The butler forgot. Two years passed.
According to Legends of the Jews, the Midrash calculates that Joseph should have been released the very day the butler walked free. He had served ten years in prison, a period the tradition reads as proportional to the years of lashon hara, evil speech, he had committed by carrying bad reports about his brothers to their father in his youth. The accounting was complete. The delay of two additional years was the cost of a single act of misplaced trust: asking a human intermediary rather than placing full confidence in God.
The Zohar, the foundational text of Kabbalistic mysticism compiled in thirteenth-century Spain, describes the mechanism of the butler's forgetting in precise detail. It was not negligence. Every time the butler tried to remember Joseph. "If this happens, I'll mention him", circumstances intervened. When he tied a knot in his garment as a reminder, an angel came and untied it. The forgetting was engineered. The lesson was being written directly into the fabric of cause and effect: reliance on human memory over divine timing would produce exactly the delay required for Joseph to arrive before Pharaoh at precisely the right moment, prepared in a way he could not have been two years earlier.
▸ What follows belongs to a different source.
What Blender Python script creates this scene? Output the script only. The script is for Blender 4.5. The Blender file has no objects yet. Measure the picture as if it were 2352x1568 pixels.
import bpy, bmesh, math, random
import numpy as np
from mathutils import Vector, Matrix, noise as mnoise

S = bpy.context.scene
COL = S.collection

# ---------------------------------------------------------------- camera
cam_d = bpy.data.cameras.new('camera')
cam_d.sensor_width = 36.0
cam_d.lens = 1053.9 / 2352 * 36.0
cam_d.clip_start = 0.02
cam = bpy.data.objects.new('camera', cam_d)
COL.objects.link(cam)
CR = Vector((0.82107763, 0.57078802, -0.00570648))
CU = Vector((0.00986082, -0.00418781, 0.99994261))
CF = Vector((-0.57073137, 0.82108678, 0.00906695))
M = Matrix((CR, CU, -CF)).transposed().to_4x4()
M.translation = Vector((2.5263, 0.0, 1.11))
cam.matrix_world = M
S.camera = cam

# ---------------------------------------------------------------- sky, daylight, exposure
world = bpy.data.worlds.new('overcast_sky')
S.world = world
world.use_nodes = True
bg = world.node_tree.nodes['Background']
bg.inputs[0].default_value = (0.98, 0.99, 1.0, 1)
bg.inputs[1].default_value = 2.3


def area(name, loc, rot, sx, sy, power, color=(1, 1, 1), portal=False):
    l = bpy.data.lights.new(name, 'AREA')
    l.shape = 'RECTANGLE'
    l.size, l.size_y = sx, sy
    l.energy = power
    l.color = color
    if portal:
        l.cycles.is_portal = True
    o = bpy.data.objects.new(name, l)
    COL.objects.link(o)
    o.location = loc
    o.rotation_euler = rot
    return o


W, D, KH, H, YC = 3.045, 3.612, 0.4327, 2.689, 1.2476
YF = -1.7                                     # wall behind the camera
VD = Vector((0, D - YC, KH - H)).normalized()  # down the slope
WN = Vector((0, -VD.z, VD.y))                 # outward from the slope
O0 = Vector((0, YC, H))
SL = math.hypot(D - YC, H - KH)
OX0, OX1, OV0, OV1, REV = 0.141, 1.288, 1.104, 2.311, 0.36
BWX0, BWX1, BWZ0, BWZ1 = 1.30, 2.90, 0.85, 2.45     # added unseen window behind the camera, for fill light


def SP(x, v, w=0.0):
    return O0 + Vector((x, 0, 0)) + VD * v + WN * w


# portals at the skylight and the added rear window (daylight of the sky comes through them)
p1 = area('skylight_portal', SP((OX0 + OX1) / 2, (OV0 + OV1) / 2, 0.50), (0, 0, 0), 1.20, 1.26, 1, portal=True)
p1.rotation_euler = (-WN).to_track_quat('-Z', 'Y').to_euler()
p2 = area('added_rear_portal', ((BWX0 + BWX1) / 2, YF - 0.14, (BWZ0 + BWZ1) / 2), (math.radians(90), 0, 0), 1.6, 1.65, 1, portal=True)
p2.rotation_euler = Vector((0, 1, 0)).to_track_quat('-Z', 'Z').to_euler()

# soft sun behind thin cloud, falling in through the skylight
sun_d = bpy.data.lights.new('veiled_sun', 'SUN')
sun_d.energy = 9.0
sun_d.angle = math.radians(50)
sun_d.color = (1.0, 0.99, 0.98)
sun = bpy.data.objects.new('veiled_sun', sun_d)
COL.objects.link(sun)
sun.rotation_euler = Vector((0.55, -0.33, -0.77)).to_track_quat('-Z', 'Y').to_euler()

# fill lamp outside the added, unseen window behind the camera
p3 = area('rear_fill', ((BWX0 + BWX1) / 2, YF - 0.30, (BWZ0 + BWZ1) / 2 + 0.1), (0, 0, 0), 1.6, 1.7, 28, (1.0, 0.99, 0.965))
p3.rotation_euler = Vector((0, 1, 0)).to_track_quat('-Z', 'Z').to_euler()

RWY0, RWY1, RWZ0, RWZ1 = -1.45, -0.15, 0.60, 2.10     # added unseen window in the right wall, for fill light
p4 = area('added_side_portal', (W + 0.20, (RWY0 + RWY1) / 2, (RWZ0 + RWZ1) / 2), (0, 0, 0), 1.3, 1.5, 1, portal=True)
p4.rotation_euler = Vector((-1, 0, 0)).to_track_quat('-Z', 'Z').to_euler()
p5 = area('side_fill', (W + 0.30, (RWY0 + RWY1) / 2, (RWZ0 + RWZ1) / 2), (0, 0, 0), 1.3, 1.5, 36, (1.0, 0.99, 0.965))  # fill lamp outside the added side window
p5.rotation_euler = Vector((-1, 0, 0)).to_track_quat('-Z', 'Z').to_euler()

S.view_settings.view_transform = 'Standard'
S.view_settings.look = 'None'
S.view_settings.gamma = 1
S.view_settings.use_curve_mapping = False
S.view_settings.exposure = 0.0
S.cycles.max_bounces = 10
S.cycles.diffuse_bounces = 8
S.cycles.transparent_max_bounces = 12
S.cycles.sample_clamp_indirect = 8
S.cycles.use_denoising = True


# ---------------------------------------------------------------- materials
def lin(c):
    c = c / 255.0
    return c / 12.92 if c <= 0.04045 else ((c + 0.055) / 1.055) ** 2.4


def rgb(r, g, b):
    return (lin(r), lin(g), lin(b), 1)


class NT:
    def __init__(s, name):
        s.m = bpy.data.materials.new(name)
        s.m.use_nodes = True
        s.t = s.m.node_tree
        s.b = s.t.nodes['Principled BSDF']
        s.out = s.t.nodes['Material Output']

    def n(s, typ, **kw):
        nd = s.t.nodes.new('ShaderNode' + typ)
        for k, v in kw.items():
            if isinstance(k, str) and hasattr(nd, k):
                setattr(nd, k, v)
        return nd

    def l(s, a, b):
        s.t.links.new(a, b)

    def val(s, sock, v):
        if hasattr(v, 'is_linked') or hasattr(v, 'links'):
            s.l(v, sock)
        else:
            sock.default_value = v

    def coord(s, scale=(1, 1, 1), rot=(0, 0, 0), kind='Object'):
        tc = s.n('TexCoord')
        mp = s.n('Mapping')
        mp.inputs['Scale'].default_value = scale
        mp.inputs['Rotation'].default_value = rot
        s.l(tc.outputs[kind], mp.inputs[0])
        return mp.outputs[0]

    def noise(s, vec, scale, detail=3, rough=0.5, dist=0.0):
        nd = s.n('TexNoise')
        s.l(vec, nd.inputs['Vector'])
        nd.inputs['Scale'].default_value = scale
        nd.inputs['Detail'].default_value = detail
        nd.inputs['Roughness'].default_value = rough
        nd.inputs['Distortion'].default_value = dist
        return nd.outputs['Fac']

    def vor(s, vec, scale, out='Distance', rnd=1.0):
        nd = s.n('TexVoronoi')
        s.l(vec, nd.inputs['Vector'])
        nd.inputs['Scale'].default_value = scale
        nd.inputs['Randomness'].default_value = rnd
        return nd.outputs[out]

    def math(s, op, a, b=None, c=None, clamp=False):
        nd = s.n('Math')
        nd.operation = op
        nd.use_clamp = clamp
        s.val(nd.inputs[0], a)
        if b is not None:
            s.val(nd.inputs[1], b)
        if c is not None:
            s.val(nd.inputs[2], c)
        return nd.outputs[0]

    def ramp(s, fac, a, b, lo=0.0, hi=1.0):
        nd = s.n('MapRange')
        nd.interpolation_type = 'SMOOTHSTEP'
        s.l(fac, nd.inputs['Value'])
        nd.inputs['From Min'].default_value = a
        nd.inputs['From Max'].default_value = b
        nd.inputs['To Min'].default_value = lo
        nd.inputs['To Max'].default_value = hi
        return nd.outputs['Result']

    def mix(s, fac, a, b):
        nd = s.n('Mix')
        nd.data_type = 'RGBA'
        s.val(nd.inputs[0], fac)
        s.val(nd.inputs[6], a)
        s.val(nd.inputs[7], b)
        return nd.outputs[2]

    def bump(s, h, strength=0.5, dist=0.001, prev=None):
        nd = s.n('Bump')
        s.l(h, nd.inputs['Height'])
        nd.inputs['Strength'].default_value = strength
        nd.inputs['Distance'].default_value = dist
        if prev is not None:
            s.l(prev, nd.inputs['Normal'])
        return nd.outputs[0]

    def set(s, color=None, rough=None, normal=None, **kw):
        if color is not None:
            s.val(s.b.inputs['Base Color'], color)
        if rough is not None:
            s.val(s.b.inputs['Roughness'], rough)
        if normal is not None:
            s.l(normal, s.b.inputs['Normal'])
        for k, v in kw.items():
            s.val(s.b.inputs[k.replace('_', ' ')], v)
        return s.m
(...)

That preparation came in the night before Joseph appeared at court. The angel Gabriel visited his cell and taught him all seventy languages in a single night. In the morning, Joseph stood before Pharaoh and addressed each official in their native tongue. The text from Ginzberg's retelling describes Joseph mounting the royal steps, one step for each language, until he reached Pharaoh at the top. Seventy steps. Seventy languages. A miracle delivered hours before it was needed, because the two extra years in prison were the delay that made the miracle possible.
When the famine came, Joseph managed it with principles he had learned from the wrong end of power. Pirkei DeRabbi Eliezer, the early medieval midrash compiled around the eighth century CE, records a specific ethical principle Joseph enforced: "He who makes a corner in the market will never see a sign of blessing." He set honest prices. He spoke to every nation in their own language. He had been a commodity himself, purchased, transported, sold, and he understood with unusual directness what it meant for survival to be priced at the limit of what desperation would bear. He did not do that to the people who came to him. Even to the nations who had no particular claim on his mercy.
He had prayed for the men selling him. He had prayed under threat from Zuleika. He had prayed in prison. When the moment finally came, he was ready to manage an empire, because he had spent years practicing the art of holding on to God when everything else was being taken away.